Significativa la tendenza delle regioni del Mezzogiorno a mostrare un’elevata incidenza di Comuni classificati come “interni” (Figura 6). Il primato spetta alla Basilicata (dove il 91% dei Comuni è “interno”), seguita dalla Sicilia (79%) e dal Molise (76%). Tutte nel Nord del Paese le regioni dove il fenomeno si manifesta in maniera diametralmente opposta: Veneto (dove solo il 20% dei Comuni è “interno”), Piemonte (31%) e Lombardia (32%). Svetta in questo panorama la realtà del Trentino-Alto Adige, territorio del Nord Italia con la maggior percentuale di comuni “interni” (77% del totale), caratterizzato però da una crescita di popolazione, imputabile sia a un elevato tasso di migrazione interna (+2,9 per mille residenti) sia al più alto quoziente di natalità del Paese (9,2 per mille).

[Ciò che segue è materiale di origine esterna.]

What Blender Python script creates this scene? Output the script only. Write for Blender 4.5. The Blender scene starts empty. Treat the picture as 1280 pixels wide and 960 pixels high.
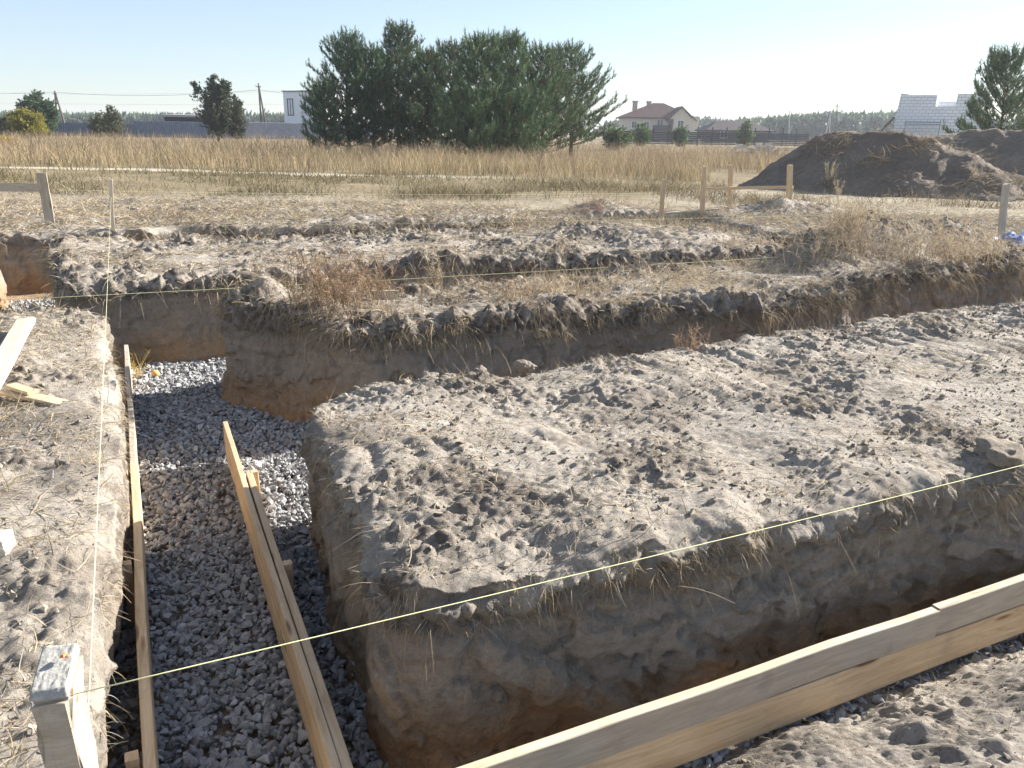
import bpy, bmesh, math, random
import numpy as np
from mathutils import Vector, Matrix, Euler

random.seed(7)
RNG = np.random.default_rng(11)
SC = bpy.context.scene
COL = SC.collection

# ------------------------------------------------------------------ camera maths
F = 1000.0; H0 = 163.0; ROLL = math.radians(1.0); CH = 1.6
PIT = math.atan((480 - H0) / F)
CR, SR = math.cos(ROLL), math.sin(ROLL)

def ray(px, py):
    a, b = (px - 640) / F, (480 - py) / F
    x = a * CR - b * SR; v = a * SR + b * CR
    return (x, math.cos(PIT) + v * math.sin(PIT), -math.sin(PIT) + v * math.cos(PIT))

def G(px, py, z=0.0):
    d = ray(px, py); t = (z - CH) / d[2]
    return Vector((d[0] * t, d[1] * t, z))

def at(px, py, Y):
    d = ray(px, py); t = Y / d[1]
    return Vector((d[0] * t, Y, CH + d[2] * t))

AXIS = math.radians(25.5)
U = np.array([math.cos(AXIS), math.sin(AXIS)]); NV = np.array([-math.sin(AXIS), math.cos(AXIS)])

# ------------------------------------------------------------------ numpy noise
_perm = RNG.permutation(4096).astype(np.int64)
_g = RNG.normal(size=(4096, 3)); _g /= np.linalg.norm(_g, axis=1)[:, None]

def perlin(P):
    P = np.asarray(P, float)
    I = np.floor(P).astype(np.int64); f = P - I
    u = f * f * f * (f * (f * 6 - 15) + 10)
    out = np.zeros(len(P))
    for dx in (0, 1):
        hx = _perm[(I[:, 0] + dx) & 4095]
        wx = u[:, 0] if dx else 1 - u[:, 0]
        for dy in (0, 1):
            hy = _perm[(hx + I[:, 1] + dy) & 4095]
            wy = u[:, 1] if dy else 1 - u[:, 1]
            for dz in (0, 1):
                h = _perm[(hy + I[:, 2] + dz) & 4095]
                g = _g[h]
                d = g[:, 0] * (f[:, 0] - dx) + g[:, 1] * (f[:, 1] - dy) + g[:, 2] * (f[:, 2] - dz)
                out += wx * wy * (u[:, 2] if dz else 1 - u[:, 2]) * d
    return out * 1.4

def fbm(P, scale, octs=3, off=0.0, gain=0.5):
    P = np.asarray(P, float); s = np.zeros(len(P)); a = 1.0; q = 1.0 / scale
    for o in range(octs):
        s += a * perlin(P * q + (off + 17.3 * o)); a *= gain; q *= 2.03
    return s

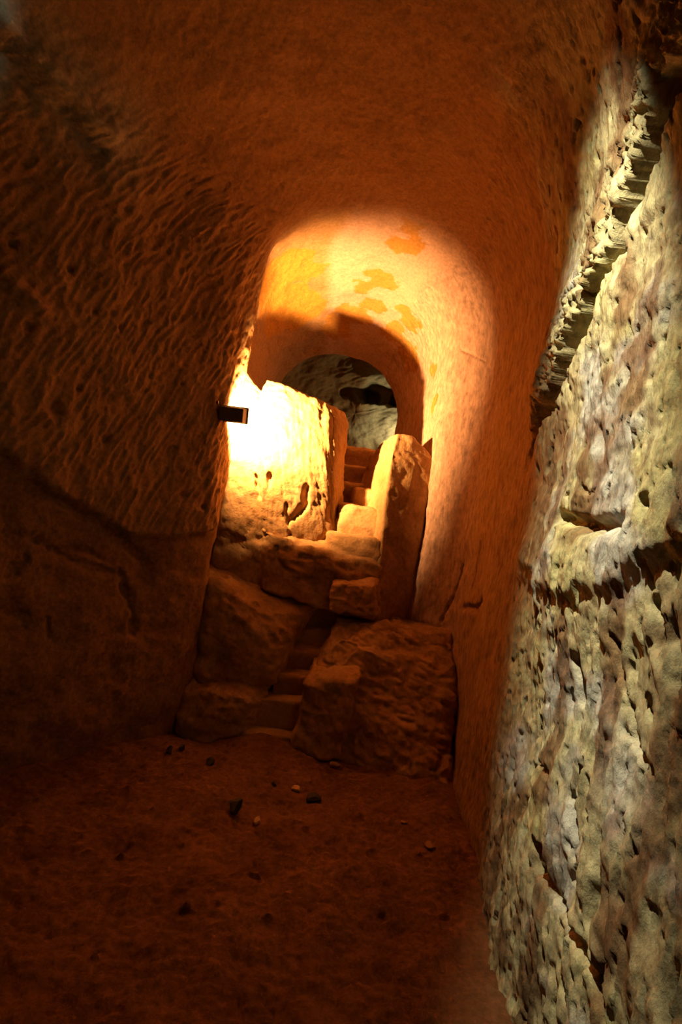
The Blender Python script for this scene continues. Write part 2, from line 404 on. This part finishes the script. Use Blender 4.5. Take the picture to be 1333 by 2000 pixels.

Implicazioni socio-economiche dei saldi migratori
I differenziali nei saldi migratori interni e con l’estero di ogni regione sono legati a un set di variabili che esprimono la condizione socio-economica dei territori. Tra queste, per esempio, l’adeguatezza delle risorse economiche, il disporre o meno di una casa di proprietà, i livelli occupazionali. Utilizzando un modello statistico di correlazione multipla (ponendo come variabile dipendente i saldi migratori regionali) emerge che la significatività delle variabili è diversa a seconda della tipologia di saldo migratorio (interno e con l’estero).
Nel caso del saldo migratorio interno la variabile più significativa è il tasso di occupazione (β=0,2058; P<0,005): a una zona con migliori prospettive di lavoro corrisponde una più alta attrazione di popolazione (la forza lavoro e i relativi familiari). Con riferimento al saldo migratorio con l’estero la variabile maggiormente esplicativa dei differenziali regionali è la percentuale di popolazione straniera residente (β=0,28; P=0,005), a conferma che i flussi più consistenti si indirizzano maggiormente verso le aree dove esiste una storia migratoria già consolidata.
Alcune considerazioni finali
Misurare e rappresentare le disuguaglianze tra i territori dimostra come occorra ancora uno sforzo condiviso per assicurare le stesse opportunità e le stesse prospettive alle regioni che compongono il nostro Paese. Le differenze sono decisamente più significative nelle zone più periferiche. Questo implica la necessità di proseguire lo studio sulle diseguaglianze territoriali dei vari fenomeni demografici tenendo conto sia dei confini amministrativi sia anche di altre classificazioni rilevanti per le finalità di programmazione locale.
Note
1Istat, Previsioni della popolazione residente e delle famiglie, 2022,
2Per “anziani” si intende la popolazione di 65 anni e oltre.
La classe “giovani” è costituita dalla popolazione di età compresa tra 0 e 14 anni.